GOAL OF THE EXERCISE
Copy verbatim the material from its first line to the line that holds "return 1.75 * sm(85, 230, y)", including that line.

######

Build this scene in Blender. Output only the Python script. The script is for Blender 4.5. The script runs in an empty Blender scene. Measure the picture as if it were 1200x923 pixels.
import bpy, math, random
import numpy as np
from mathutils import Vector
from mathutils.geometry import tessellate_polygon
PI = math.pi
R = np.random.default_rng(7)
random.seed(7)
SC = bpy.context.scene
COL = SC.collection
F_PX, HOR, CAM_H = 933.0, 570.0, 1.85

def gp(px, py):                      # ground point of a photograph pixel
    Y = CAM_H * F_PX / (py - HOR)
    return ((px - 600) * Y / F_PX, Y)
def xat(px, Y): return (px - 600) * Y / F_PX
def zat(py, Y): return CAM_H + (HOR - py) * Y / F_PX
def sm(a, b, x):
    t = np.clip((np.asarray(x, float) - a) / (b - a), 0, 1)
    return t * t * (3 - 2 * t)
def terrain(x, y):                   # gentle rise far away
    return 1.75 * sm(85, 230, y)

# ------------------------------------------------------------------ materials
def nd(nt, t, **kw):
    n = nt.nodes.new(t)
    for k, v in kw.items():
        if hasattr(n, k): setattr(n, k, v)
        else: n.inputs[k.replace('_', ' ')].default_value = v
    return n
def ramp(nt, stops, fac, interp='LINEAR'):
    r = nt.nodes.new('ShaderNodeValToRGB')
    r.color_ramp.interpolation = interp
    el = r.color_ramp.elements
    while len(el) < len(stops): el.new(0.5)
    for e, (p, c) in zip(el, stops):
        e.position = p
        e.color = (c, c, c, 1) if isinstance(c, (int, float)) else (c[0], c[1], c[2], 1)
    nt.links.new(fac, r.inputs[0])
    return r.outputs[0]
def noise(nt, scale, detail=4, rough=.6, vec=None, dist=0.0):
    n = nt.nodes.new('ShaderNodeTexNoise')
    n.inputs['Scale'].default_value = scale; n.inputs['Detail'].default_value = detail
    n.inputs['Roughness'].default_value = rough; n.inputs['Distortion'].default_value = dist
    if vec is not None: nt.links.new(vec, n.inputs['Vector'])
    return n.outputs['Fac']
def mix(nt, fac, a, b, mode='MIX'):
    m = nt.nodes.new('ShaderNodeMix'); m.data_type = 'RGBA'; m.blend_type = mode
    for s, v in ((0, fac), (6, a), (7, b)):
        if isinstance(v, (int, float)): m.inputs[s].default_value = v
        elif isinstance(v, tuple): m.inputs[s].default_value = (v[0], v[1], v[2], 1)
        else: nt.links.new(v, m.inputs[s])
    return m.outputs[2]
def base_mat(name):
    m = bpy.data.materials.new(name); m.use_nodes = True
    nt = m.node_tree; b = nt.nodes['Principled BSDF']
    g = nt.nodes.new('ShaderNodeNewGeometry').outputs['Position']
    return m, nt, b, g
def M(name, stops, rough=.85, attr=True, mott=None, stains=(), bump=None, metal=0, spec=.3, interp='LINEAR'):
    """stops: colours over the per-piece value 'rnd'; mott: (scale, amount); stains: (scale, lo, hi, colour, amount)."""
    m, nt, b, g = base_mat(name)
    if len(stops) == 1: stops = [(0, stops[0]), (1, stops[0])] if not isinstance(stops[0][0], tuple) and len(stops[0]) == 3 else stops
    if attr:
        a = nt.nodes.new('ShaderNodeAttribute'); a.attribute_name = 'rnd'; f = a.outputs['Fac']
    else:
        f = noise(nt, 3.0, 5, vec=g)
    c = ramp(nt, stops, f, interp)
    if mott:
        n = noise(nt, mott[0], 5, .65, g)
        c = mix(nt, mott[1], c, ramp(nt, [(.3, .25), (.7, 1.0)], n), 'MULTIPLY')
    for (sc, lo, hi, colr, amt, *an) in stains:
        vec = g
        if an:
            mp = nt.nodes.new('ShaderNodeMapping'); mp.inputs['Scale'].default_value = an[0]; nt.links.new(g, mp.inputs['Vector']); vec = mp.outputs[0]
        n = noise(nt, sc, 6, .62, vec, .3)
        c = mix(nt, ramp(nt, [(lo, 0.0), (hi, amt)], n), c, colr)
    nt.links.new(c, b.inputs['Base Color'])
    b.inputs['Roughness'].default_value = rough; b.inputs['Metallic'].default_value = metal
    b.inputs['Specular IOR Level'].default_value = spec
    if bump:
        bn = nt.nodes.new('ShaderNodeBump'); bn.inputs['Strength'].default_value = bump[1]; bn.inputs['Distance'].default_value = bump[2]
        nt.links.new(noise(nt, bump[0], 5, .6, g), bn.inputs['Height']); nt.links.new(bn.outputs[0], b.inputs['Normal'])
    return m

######

EXERCISE RESULT
Build this scene in Blender. Output only the Python script. The script is for Blender 4.5. The script runs in an empty Blender scene. Measure the picture as if it were 1200x923 pixels.
import bpy, math, random
import numpy as np
from mathutils import Vector
from mathutils.geometry import tessellate_polygon
PI = math.pi
R = np.random.default_rng(7)
random.seed(7)
SC = bpy.context.scene
COL = SC.collection
F_PX, HOR, CAM_H = 933.0, 570.0, 1.85

def gp(px, py):                      # ground point of a photograph pixel
    Y = CAM_H * F_PX / (py - HOR)
    return ((px - 600) * Y / F_PX, Y)
def xat(px, Y): return (px - 600) * Y / F_PX
def zat(py, Y): return CAM_H + (HOR - py) * Y / F_PX
def sm(a, b, x):
    t = np.clip((np.asarray(x, float) - a) / (b - a), 0, 1)
    return t * t * (3 - 2 * t)
def terrain(x, y):                   # gentle rise far away
    return 1.75 * sm(85, 230, y)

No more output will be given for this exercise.